Data for the task.
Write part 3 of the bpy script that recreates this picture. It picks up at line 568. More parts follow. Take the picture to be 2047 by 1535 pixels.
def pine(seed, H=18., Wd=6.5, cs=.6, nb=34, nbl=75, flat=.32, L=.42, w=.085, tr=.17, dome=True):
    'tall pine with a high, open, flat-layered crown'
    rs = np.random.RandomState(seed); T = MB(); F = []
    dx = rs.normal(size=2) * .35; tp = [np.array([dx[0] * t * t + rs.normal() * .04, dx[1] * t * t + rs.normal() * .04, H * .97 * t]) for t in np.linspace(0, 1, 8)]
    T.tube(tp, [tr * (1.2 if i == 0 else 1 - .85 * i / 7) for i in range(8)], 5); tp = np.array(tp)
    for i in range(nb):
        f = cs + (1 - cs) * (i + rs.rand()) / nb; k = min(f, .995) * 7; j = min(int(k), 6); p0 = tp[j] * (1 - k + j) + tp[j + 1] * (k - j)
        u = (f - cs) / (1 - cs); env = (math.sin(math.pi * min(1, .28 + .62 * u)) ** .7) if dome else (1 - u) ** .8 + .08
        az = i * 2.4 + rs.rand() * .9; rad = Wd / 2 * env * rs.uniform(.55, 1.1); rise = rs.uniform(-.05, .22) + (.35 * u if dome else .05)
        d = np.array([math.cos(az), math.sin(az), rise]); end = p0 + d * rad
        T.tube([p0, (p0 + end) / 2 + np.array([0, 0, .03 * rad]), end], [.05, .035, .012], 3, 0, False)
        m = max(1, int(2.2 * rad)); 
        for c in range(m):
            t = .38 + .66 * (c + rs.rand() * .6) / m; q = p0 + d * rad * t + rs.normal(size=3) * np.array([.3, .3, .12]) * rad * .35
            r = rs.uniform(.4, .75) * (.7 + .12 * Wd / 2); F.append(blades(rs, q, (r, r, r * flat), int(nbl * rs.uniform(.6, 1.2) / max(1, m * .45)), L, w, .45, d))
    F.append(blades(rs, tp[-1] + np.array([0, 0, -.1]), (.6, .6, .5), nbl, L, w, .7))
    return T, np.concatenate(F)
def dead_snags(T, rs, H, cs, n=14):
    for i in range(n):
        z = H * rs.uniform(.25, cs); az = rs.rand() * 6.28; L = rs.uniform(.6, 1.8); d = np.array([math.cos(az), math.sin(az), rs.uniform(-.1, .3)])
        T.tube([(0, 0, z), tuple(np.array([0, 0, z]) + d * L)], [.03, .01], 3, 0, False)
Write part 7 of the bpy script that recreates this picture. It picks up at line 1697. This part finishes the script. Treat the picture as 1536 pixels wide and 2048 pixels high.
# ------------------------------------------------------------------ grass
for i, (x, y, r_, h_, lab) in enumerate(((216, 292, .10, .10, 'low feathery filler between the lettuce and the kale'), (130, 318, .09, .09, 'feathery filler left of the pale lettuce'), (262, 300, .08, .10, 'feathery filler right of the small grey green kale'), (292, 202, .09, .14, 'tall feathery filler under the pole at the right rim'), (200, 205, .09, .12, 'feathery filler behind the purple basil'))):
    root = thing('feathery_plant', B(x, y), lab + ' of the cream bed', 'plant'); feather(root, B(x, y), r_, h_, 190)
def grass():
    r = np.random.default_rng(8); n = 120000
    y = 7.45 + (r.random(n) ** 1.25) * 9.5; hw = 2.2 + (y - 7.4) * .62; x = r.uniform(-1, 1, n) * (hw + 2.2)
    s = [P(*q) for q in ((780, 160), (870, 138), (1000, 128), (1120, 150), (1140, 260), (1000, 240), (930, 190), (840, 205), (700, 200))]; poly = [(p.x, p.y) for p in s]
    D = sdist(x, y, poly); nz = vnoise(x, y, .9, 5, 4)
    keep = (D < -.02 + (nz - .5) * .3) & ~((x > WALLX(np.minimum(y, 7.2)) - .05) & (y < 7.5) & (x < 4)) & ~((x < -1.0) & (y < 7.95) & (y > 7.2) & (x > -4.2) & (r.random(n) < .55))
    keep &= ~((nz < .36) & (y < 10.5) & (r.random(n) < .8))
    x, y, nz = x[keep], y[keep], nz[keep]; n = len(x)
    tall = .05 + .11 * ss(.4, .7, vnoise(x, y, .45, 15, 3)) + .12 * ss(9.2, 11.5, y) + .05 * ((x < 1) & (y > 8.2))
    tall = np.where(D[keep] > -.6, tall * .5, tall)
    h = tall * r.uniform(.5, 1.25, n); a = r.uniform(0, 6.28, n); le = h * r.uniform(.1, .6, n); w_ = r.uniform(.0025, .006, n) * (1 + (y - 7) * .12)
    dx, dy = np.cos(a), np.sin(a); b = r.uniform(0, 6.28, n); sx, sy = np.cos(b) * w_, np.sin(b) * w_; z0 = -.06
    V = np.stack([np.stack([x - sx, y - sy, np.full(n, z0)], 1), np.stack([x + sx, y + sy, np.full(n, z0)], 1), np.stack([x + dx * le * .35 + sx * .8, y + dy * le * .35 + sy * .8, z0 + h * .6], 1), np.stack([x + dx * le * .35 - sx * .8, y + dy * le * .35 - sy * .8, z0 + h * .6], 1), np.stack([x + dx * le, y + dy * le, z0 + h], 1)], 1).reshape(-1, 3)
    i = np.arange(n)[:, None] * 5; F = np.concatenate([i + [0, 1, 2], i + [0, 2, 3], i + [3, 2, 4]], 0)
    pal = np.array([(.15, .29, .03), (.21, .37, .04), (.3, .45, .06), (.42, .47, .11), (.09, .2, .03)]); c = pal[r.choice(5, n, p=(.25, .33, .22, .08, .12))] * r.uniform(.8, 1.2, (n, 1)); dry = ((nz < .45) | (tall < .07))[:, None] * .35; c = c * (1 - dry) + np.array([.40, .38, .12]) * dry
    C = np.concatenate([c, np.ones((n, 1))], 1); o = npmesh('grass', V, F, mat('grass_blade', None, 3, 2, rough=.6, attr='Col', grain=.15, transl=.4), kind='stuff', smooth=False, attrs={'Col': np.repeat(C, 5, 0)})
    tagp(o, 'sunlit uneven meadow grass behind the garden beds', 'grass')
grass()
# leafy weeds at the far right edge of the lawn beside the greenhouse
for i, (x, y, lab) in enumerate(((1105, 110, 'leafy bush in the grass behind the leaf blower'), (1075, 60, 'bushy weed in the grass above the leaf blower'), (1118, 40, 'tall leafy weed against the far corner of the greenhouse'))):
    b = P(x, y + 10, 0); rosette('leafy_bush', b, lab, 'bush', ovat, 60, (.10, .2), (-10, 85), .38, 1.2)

Brief. Each record above should be returned exactly as it appears.

Full answer.
Write part 3 of the bpy script that recreates this picture. It picks up at line 568. More parts follow. Take the picture to be 2047 by 1535 pixels.
def pine(seed, H=18., Wd=6.5, cs=.6, nb=34, nbl=75, flat=.32, L=.42, w=.085, tr=.17, dome=True):
    'tall pine with a high, open, flat-layered crown'
    rs = np.random.RandomState(seed); T = MB(); F = []
    dx = rs.normal(size=2) * .35; tp = [np.array([dx[0] * t * t + rs.normal() * .04, dx[1] * t * t + rs.normal() * .04, H * .97 * t]) for t in np.linspace(0, 1, 8)]
    T.tube(tp, [tr * (1.2 if i == 0 else 1 - .85 * i / 7) for i in range(8)], 5); tp = np.array(tp)
    for i in range(nb):
        f = cs + (1 - cs) * (i + rs.rand()) / nb; k = min(f, .995) * 7; j = min(int(k), 6); p0 = tp[j] * (1 - k + j) + tp[j + 1] * (k - j)
        u = (f - cs) / (1 - cs); env = (math.sin(math.pi * min(1, .28 + .62 * u)) ** .7) if dome else (1 - u) ** .8 + .08
        az = i * 2.4 + rs.rand() * .9; rad = Wd / 2 * env * rs.uniform(.55, 1.1); rise = rs.uniform(-.05, .22) + (.35 * u if dome else .05)
        d = np.array([math.cos(az), math.sin(az), rise]); end = p0 + d * rad
        T.tube([p0, (p0 + end) / 2 + np.array([0, 0, .03 * rad]), end], [.05, .035, .012], 3, 0, False)
        m = max(1, int(2.2 * rad)); 
        for c in range(m):
            t = .38 + .66 * (c + rs.rand() * .6) / m; q = p0 + d * rad * t + rs.normal(size=3) * np.array([.3, .3, .12]) * rad * .35
            r = rs.uniform(.4, .75) * (.7 + .12 * Wd / 2); F.append(blades(rs, q, (r, r, r * flat), int(nbl * rs.uniform(.6, 1.2) / max(1, m * .45)), L, w, .45, d))
    F.append(blades(rs, tp[-1] + np.array([0, 0, -.1]), (.6, .6, .5), nbl, L, w, .7))
    return T, np.concatenate(F)
def dead_snags(T, rs, H, cs, n=14):
    for i in range(n):
        z = H * rs.uniform(.25, cs); az = rs.rand() * 6.28; L = rs.uniform(.6, 1.8); d = np.array([math.cos(az), math.sin(az), rs.uniform(-.1, .3)])
        T.tube([(0, 0, z), tuple(np.array([0, 0, z]) + d * L)], [.03, .01], 3, 0, False)
Write part 7 of the bpy script that recreates this picture. It picks up at line 1697. This part finishes the script. Treat the picture as 1536 pixels wide and 2048 pixels high.
# ------------------------------------------------------------------ grass
for i, (x, y, r_, h_, lab) in enumerate(((216, 292, .10, .10, 'low feathery filler between the lettuce and the kale'), (130, 318, .09, .09, 'feathery filler left of the pale lettuce'), (262, 300, .08, .10, 'feathery filler right of the small grey green kale'), (292, 202, .09, .14, 'tall feathery filler under the pole at the right rim'), (200, 205, .09, .12, 'feathery filler behind the purple basil'))):
    root = thing('feathery_plant', B(x, y), lab + ' of the cream bed', 'plant'); feather(root, B(x, y), r_, h_, 190)
def grass():
    r = np.random.default_rng(8); n = 120000
    y = 7.45 + (r.random(n) ** 1.25) * 9.5; hw = 2.2 + (y - 7.4) * .62; x = r.uniform(-1, 1, n) * (hw + 2.2)
    s = [P(*q) for q in ((780, 160), (870, 138), (1000, 128), (1120, 150), (1140, 260), (1000, 240), (930, 190), (840, 205), (700, 200))]; poly = [(p.x, p.y) for p in s]
    D = sdist(x, y, poly); nz = vnoise(x, y, .9, 5, 4)
    keep = (D < -.02 + (nz - .5) * .3) & ~((x > WALLX(np.minimum(y, 7.2)) - .05) & (y < 7.5) & (x < 4)) & ~((x < -1.0) & (y < 7.95) & (y > 7.2) & (x > -4.2) & (r.random(n) < .55))
    keep &= ~((nz < .36) & (y < 10.5) & (r.random(n) < .8))
    x, y, nz = x[keep], y[keep], nz[keep]; n = len(x)
    tall = .05 + .11 * ss(.4, .7, vnoise(x, y, .45, 15, 3)) + .12 * ss(9.2, 11.5, y) + .05 * ((x < 1) & (y > 8.2))
    tall = np.where(D[keep] > -.6, tall * .5, tall)
    h = tall * r.uniform(.5, 1.25, n); a = r.uniform(0, 6.28, n); le = h * r.uniform(.1, .6, n); w_ = r.uniform(.0025, .006, n) * (1 + (y - 7) * .12)
    dx, dy = np.cos(a), np.sin(a); b = r.uniform(0, 6.28, n); sx, sy = np.cos(b) * w_, np.sin(b) * w_; z0 = -.06
    V = np.stack([np.stack([x - sx, y - sy, np.full(n, z0)], 1), np.stack([x + sx, y + sy, np.full(n, z0)], 1), np.stack([x + dx * le * .35 + sx * .8, y + dy * le * .35 + sy * .8, z0 + h * .6], 1), np.stack([x + dx * le * .35 - sx * .8, y + dy * le * .35 - sy * .8, z0 + h * .6], 1), np.stack([x + dx * le, y + dy * le, z0 + h], 1)], 1).reshape(-1, 3)
    i = np.arange(n)[:, None] * 5; F = np.concatenate([i + [0, 1, 2], i + [0, 2, 3], i + [3, 2, 4]], 0)
    pal = np.array([(.15, .29, .03), (.21, .37, .04), (.3, .45, .06), (.42, .47, .11), (.09, .2, .03)]); c = pal[r.choice(5, n, p=(.25, .33, .22, .08, .12))] * r.uniform(.8, 1.2, (n, 1)); dry = ((nz < .45) | (tall < .07))[:, None] * .35; c = c * (1 - dry) + np.array([.40, .38, .12]) * dry
    C = np.concatenate([c, np.ones((n, 1))], 1); o = npmesh('grass', V, F, mat('grass_blade', None, 3, 2, rough=.6, attr='Col', grain=.15, transl=.4), kind='stuff', smooth=False, attrs={'Col': np.repeat(C, 5, 0)})
    tagp(o, 'sunlit uneven meadow grass behind the garden beds', 'grass')
grass()
# leafy weeds at the far right edge of the lawn beside the greenhouse
for i, (x, y, lab) in enumerate(((1105, 110, 'leafy bush in the grass behind the leaf blower'), (1075, 60, 'bushy weed in the grass above the leaf blower'), (1118, 40, 'tall leafy weed against the far corner of the greenhouse'))):
    b = P(x, y + 10, 0); rosette('leafy_bush', b, lab, 'bush', ovat, 60, (.10, .2), (-10, 85), .38, 1.2)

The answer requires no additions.